Greetings from the 11th International Congress of Qualitative Inquiry in 2015, Illinois

Riikka Hohti's notes on panel discussion between Yvonna S. Lincoln, Ann Merete Otterstad, Harry Torrance, Maggie MacLure and Norman Denzin, who discussed the need of critical methodologies that won't rely on normative science.

The conference here is slowly starting. Yesterday there was a panel discussion between Yvonna S. Lincoln, Ann Merete Otterstad, Harry Torrance, Maggie MacLure and Norman Denzin (these people do really exist!) who discussed the need of critical methodologies that won't rely on normative science, or using it in ways that resist. Qualitative research as a political and activist force was an issue here, too. The conference theme this year is Constructing a new critical inquiry.

 

Some flashes of the discussion:

Harry Torrance: Science is about curiosity, not only definitive proof. It is peculiar that the researcher's focus on proof seems to be so much more important than possibilities.

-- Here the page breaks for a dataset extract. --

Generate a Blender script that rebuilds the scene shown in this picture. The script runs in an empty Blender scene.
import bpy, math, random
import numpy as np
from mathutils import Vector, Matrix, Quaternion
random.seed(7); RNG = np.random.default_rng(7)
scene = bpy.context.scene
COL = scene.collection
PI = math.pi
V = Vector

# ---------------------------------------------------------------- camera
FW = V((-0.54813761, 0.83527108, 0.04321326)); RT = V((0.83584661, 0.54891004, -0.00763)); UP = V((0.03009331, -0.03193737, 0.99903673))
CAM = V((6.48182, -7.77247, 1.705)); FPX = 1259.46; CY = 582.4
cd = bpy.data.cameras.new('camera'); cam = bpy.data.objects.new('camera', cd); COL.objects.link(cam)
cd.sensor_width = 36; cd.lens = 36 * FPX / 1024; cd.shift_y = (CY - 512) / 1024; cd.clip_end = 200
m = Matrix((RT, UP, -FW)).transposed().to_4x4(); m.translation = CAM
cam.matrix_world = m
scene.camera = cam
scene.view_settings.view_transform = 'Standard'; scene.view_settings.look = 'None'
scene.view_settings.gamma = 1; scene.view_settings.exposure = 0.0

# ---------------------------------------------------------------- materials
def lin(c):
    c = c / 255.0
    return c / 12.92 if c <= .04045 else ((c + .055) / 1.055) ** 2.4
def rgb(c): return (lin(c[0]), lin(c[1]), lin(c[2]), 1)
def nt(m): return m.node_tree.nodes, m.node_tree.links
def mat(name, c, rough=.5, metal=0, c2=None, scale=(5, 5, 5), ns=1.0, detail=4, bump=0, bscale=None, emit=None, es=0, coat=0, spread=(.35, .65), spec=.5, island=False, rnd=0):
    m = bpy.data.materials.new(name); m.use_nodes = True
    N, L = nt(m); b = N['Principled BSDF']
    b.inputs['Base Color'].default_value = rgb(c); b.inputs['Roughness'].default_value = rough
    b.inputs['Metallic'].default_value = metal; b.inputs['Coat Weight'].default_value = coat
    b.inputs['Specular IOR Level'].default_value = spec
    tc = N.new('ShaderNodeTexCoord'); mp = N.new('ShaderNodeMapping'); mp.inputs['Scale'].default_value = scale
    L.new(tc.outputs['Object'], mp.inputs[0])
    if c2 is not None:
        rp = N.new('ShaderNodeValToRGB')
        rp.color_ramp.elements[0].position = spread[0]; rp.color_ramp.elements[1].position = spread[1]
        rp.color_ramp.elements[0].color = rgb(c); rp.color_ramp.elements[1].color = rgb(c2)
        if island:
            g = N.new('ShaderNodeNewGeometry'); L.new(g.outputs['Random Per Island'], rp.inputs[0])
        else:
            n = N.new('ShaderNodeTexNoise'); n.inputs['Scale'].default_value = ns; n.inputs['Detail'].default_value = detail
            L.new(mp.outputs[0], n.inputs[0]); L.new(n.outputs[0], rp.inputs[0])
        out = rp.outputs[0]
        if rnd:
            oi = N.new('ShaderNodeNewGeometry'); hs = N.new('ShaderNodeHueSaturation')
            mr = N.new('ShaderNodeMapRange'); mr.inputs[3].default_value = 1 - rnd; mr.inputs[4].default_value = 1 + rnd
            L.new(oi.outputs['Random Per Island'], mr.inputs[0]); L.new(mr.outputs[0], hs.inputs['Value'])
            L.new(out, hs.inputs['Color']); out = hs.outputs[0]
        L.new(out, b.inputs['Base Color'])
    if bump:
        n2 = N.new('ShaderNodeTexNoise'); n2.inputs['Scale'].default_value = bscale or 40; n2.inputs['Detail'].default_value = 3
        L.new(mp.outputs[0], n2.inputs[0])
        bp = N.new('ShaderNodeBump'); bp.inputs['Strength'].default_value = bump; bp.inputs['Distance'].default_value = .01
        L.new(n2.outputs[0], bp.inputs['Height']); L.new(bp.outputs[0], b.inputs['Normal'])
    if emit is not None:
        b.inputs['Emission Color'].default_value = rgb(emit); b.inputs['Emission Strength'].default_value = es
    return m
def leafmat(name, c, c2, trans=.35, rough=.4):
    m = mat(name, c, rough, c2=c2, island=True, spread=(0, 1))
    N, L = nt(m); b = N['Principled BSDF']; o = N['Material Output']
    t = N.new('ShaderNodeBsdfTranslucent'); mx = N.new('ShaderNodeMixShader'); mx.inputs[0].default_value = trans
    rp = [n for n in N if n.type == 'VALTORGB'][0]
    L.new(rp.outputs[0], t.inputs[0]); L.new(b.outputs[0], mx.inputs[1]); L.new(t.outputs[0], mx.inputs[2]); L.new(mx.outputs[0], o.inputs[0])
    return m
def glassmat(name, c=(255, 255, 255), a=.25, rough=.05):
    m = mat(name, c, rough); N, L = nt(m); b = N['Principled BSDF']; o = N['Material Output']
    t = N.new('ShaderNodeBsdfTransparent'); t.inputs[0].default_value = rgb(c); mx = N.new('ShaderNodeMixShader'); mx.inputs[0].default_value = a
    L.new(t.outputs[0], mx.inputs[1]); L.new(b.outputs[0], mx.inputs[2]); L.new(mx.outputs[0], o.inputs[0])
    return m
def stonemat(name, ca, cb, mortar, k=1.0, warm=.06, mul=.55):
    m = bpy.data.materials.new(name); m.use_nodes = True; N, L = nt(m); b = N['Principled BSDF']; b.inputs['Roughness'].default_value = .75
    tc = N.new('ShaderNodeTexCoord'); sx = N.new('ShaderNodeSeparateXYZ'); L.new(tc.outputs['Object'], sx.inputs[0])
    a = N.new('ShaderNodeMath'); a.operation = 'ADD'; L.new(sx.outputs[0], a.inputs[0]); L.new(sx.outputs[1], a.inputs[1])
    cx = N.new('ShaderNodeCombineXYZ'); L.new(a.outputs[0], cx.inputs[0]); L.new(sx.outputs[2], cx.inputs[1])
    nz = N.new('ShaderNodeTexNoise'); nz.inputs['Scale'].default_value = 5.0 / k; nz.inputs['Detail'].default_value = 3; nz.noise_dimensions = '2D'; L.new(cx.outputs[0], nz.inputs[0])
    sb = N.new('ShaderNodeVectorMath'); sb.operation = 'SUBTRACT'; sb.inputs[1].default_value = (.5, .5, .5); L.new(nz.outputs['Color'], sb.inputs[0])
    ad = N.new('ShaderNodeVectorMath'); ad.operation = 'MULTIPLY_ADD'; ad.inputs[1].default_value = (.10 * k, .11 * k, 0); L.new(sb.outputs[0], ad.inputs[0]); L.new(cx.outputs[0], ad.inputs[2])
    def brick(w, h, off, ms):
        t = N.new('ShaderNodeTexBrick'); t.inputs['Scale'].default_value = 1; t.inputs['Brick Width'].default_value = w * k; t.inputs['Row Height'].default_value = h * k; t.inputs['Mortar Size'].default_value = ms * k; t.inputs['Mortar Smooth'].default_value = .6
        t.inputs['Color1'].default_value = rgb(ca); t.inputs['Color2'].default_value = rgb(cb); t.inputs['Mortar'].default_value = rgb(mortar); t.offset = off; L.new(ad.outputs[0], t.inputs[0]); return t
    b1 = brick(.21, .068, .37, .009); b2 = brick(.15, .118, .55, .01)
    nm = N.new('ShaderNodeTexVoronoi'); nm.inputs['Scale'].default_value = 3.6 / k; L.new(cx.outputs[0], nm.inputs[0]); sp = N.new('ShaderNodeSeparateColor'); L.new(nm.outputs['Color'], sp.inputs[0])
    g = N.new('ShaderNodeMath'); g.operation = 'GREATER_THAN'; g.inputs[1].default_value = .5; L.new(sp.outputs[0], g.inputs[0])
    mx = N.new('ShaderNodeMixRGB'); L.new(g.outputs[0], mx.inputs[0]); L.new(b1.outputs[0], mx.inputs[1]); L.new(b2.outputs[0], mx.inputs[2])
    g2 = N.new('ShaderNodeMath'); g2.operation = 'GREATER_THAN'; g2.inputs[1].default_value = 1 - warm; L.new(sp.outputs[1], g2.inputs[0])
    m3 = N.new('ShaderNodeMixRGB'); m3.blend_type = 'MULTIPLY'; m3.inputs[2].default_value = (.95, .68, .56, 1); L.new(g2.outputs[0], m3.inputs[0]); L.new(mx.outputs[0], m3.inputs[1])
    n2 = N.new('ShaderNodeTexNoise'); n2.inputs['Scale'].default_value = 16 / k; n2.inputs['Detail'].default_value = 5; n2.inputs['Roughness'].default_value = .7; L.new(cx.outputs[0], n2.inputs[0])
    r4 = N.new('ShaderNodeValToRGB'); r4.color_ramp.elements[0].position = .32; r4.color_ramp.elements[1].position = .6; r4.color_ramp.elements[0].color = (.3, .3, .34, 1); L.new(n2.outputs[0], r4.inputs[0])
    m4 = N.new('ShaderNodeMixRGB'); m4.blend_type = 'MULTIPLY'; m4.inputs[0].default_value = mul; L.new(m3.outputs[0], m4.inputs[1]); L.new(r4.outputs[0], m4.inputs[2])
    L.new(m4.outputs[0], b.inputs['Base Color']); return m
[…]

Ann Merete Otterstad: There is no knowledge to be found out there. You have to start where you live and work.

Maggie: Why critque has somehow become a problem for materially engaged sholars? One problem is that intentionality and consciousness might not be only human. The ways of criticaliy that are familiar now precondition the human subject and produces those who know and those who are known. We are immersed in the assemblages that we are trying to master. Second, criticality is often a backward looking business, not interested in asking what comes next? Critique could be a combination of care and a kind of recklessness. Not simply being categorising and judging.

Norman Denzin: I can become an agent in the kind of change I want to. Writing as a way of being in the world. Before, we used to be reading culture over the shoulders of the natives we studied. It was textualism. The stories and the aticles in journals that we publis have a minimal impact.

Yvonna Lincoln: Teach about conflicts, the latest arguments, try to make students aware these are not simple and unproblematic.

Maggie: We noticed that through conventional argumentative styles of convincing we often ended up reinforcing old assumptions. Instead, we found powerful ways of convincing through working with artists in ways in which people were not told "this is the right way to think, this is how you should think."

Critical in a nutshell?

Maggie: Who is helped and who is hurt? In new materialist ethics you don't stop with the question so that you are the one who notices and knows. The capacity to affect and to be affected.. Who benefits?

Harry: In whose interest a particular activty is taken? Not a single answer. To leave the illusion that what we do, has anticipated consequenses. There is not one single version of social justice.